Friday, January 4, 2008

Pollock is Relevant

I went to see an exhibit called Pollock Matters last night. It was a big reception for my husband's work. The food was really good. I also enjoyed looking at Jackson Pollock's paintings, or paintings that are possibly his and look like his and i like them as much as his paintings, even though they are not authenticated.

The paintings in question were found by the son of a photographer who used to pal around with Pollock. His name was Herbert Matters, and that is how the show got it's name. Here I was thinking it was trying to say that Pollock is relevant. That's probably what you're supposed to think. Anyway, the son found these paintings wrapped in paper in the basement of his father's old studio. They even had one of the papers they were wrapped in. I told my husband it was the best art there, but I was joking. No one knows why the paintings were there, who put them there, or if Pollock wasn't the painter who was and why. It's just one of those mysteries.
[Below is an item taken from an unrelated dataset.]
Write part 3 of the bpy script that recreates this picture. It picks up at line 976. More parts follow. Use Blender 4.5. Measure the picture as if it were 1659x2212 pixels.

Jackson Pollock gets a bad rap because his paintings look like they would be easy to do. He's the original "my kid could do that" painter. But when you really look at them, they are very complex planned layerings of paint. It's not easy to get paint to do what you want when you are dripping it or flinging it.

So is it art, if they are not Pollock's paintings? I say yes, but not as collectible but still somewhat collectible because of all the notoriety.

It would be funny if the fakes turned out in the future to be worth more money than the originals, like the Japanese shells my dad told me about once. They were shells that were only found in very deep water, so it was hard to get them and they were worth more money to shell collectors. So they started making fake ones, but the problem was the fake ones would dissolve in water. Then they invented better diving equipment, so the shells were easy to find and not worth as much. But the fake ones were now collectible.

To apply this to the situation with Pollock's paintings I guess you'd have to find a huge warehouse full of easy to authenticate Pollock paintings, like thousands of them. So it's not going to happen, but it's interesting to think about.